Plus, some individual pieces of bills have ideological conflict. One of the things we saw that was difficult to resolve in the run-up to the big spending bill that Congress passed in March was a provision related to abortion — whether certain money was going to be used to cover abortion services. That’s just one example of real ideological conflict, and earmarks aren’t going to resolve that.

So there are a lot of things that are making it hard for Congress to do its spending work on time, and I think earmarks would only help around the margins.

But I also don’t think it would be a terrible thing if they came back, in part because there continue to be other ways where members of Congress can try to direct money back to their district. They can work with federal agencies by sending letters requesting funding — sometimes we call that letter-marking instead of earmarking.

So it’s not like when earmarks went away, members of Congress lost all ability to get things they wanted for their districts.

How about term limits for members of Congress?

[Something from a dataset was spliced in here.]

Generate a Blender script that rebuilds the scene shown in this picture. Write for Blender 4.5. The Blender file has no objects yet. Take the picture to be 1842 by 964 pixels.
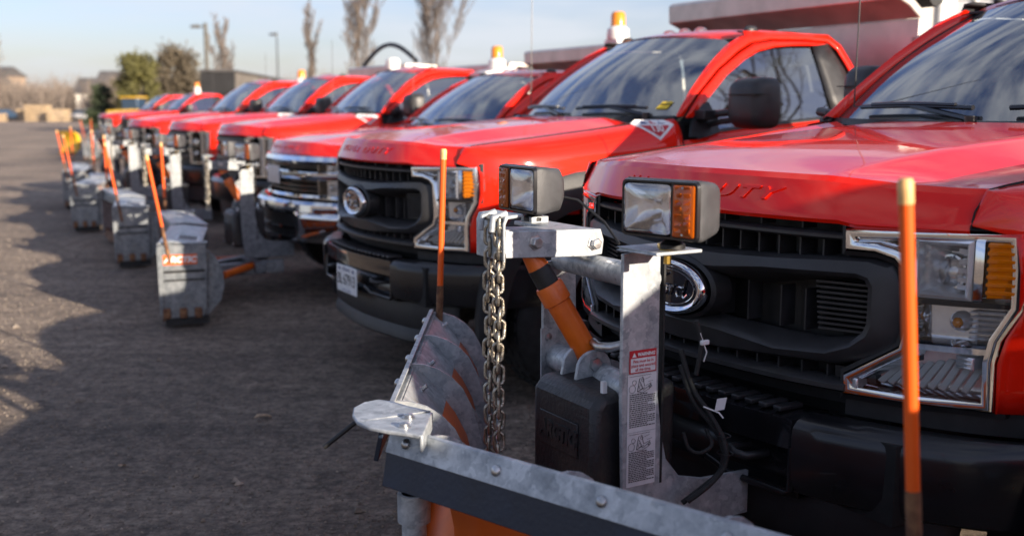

I am generally skeptical that congressional term limits are a good idea, in large part because I think that when you have term limits, it really makes it more difficult for members to really learn how the process works, how Washington runs and to develop the expertise they need to actually be good at their jobs.

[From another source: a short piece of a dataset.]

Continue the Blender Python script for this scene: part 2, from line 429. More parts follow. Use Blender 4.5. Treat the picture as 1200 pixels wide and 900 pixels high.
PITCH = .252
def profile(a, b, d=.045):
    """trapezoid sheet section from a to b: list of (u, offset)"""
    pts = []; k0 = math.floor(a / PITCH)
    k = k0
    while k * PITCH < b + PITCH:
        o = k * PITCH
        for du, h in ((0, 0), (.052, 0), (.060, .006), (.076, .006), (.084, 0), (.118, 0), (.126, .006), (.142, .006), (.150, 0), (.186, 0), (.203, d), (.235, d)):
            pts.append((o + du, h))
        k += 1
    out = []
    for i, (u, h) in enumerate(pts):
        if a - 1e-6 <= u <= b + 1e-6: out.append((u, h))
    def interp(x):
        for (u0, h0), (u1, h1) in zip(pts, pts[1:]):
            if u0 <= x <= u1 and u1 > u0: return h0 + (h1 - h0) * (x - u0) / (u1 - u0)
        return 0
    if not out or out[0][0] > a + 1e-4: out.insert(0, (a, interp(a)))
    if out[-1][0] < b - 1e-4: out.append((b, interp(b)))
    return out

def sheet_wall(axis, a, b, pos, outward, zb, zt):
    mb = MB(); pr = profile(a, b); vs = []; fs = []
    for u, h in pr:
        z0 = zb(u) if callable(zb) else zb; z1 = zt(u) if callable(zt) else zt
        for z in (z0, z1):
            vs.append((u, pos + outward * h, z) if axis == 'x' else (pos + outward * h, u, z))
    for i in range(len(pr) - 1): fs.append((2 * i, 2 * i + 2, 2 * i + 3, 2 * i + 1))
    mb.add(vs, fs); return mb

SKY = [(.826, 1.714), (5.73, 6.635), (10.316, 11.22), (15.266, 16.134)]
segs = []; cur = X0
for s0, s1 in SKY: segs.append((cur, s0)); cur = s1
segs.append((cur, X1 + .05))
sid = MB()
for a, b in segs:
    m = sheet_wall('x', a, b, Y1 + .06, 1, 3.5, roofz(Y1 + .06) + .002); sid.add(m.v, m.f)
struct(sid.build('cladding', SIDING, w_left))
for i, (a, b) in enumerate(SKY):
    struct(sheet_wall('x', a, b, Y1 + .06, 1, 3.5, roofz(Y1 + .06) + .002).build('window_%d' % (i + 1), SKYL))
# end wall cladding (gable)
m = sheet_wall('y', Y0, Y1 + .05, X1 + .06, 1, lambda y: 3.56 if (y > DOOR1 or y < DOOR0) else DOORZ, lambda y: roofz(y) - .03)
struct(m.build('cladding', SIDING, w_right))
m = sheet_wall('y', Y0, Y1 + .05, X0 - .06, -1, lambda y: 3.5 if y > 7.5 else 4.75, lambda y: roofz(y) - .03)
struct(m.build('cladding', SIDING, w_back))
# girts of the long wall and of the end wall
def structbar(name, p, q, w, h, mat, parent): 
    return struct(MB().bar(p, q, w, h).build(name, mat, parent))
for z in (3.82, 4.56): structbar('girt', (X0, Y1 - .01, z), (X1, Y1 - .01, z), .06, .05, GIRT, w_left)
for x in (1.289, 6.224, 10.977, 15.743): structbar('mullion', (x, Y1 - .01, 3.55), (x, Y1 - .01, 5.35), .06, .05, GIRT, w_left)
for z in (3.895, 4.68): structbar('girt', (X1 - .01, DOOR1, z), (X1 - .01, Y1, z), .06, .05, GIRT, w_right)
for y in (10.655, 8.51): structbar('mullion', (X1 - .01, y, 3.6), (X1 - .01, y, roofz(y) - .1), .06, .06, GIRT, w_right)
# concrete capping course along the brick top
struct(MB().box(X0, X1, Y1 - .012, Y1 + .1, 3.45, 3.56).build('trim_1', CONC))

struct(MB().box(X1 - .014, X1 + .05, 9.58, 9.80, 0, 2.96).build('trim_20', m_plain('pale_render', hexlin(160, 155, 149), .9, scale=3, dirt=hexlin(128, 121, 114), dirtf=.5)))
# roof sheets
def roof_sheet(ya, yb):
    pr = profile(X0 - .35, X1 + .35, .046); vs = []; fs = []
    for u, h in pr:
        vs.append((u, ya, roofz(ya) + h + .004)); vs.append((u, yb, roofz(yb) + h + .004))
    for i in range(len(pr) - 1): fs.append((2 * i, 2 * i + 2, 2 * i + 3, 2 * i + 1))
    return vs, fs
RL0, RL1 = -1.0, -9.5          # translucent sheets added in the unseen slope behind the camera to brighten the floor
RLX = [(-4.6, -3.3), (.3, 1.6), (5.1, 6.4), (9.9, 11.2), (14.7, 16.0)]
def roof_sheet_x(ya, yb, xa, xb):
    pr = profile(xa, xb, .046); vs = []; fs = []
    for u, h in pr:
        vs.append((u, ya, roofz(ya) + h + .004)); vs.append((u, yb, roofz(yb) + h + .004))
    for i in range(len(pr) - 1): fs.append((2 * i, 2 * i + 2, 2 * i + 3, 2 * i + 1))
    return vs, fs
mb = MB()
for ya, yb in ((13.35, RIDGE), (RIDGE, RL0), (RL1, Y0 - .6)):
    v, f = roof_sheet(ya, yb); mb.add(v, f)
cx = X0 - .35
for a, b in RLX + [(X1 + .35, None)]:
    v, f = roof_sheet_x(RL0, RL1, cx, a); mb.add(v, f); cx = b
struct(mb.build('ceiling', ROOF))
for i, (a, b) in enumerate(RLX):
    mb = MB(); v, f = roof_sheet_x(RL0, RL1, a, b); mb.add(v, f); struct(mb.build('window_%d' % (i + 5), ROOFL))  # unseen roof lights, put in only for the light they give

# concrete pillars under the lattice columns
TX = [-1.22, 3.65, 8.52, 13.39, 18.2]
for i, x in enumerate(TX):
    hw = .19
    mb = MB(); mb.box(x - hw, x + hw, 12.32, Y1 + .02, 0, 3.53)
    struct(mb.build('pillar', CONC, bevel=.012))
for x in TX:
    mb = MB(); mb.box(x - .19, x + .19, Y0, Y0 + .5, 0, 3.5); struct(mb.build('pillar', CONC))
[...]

As a result, one consequence of that is that term limits would increase even further the degree to which members rely on outside special interests for information. When you’re only going to be in Congress for let’s say six years, you have a fixed amount of time to decide how to do your work. And if you know you’re not going to be there that long, are you going to spend that time really investing and learning a lot about certain substantive areas or how the rules work, all that kind of stuff?

If you don’t have the incentive to gain that expertise, where will you turn to for it? One place would be lobbyists and special interests.

One other point on this is something we’ve seen this year, in particular. The Republicans in the House have term limits for their committee chairs, so you can only chair a committee for three terms. This year, we’ve seen a number of Republican committee chairs who are being term-limited out of their chairmanships. And instead of going back to be rank-and-file members, they’re retiring from the House.

They have expertise they’ve developed, and it’s leaving because of this dynamic.

What are some of the more misunderstood rules of Congress, and what’s the impact of those?

In the Senate, in particular, it’s really important for people to understand not just that the filibuster exists but what it actually means for the chamber.

It’s not just that you need 60 votes to end debate on most things, but it also is part of what helps give individual members of the Senate their power.

That’s why I’m skeptical we’ll see the filibuster for legislation go away anytime soon. That’s in part because if you are a senator, you know that because it’s harder to get that 60-vote coalition you may be able to hold out for things you want in that bill that you wouldn’t be able to get if you just needed to clear the 51-vote threshold.

In the House, the biggest thing that I think would be helpful for people to understand is that the majority can almost always figure out a way to make what it wants happen.

That’s a big difference between the House and the Senate. Here’s a good example: In the House rules, there’s a provision saying that big agreements at the end of the legislative process need to be made available for three days before there’s a vote on them.

But if the House majority party decides it wants to set aside that rule, they can vote on whether to set it aside on a particular case.

So in the House, you can get around almost anything as long as you have 218 votes to agree with you.